Wlodek Krakowski

Włodek Krakowski is a team leader and independent technical trainer. Also a developer if the time allows. His main interest is taking care of delivering valued software from different perspectives. These are how people take care of quality of code, how people work together towards providing business value, how people help to grow each other and how people are managed. Currently he works as IT Team Leader in Kraków, Poland and delivers technical / refactoring trainings at www.refactoring.pl.

Poker Hands – Refactoring into Chain of Responsibility

Day 3 - 12th Dec 14:00-15:50 Hall 8.2 (Master Class 2) Advanced

Poker Hands are are put into sequential order and the player who holds the highest one wins. Let’s make fun of it then and perform some refactoring of code that identifies what poker figure given player holds. We will transform a set of nested if-else statements into a nice chain of responsibility classes (Straight Flush, Four of a Kind, Full House, …) . This way the chain of classes put into sequential order will figure out the score given player holds. Proxy design patterns will come into the picture as well. All I can promise during this refactoring workshop is definitely no bluffing – just pure focus on code transformations. BTW : Did you know that real poker players are bluffing very rarely…? Prerequisite : become acquainted with poker rules if you haven’t played it so far, as business perspective and understanding existing code is the initial step for any refactoring. And don’t forget to install IntelliJ IDE – our master refactoring tool!
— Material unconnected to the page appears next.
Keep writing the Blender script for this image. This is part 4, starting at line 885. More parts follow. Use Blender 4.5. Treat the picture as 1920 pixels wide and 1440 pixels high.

Please download the following sources prior to attending the Master Class: https://github.com/wlodekkr/chain-of-responsibility

Pyramid of Refactoring

Day 2 – 11th Dec 11:30-12:20 Hall 3.1 #J2D Advanced Advanced

Everyone has heard about test pyramid… and refactoring pyramid is its twin. Using Pyramid of testing we can set up the tests coverage of the existing functionality reaching given level (UI, modules, packages, classes, methods). This allows us to have a look at corresponding pyramid of refactoring and figure out what kind of refactorings can be performed safely. We start from the bottom of refactoring pyramid (simpler conditions, smaller methods) and climb up towards the highest level that is covered by tests.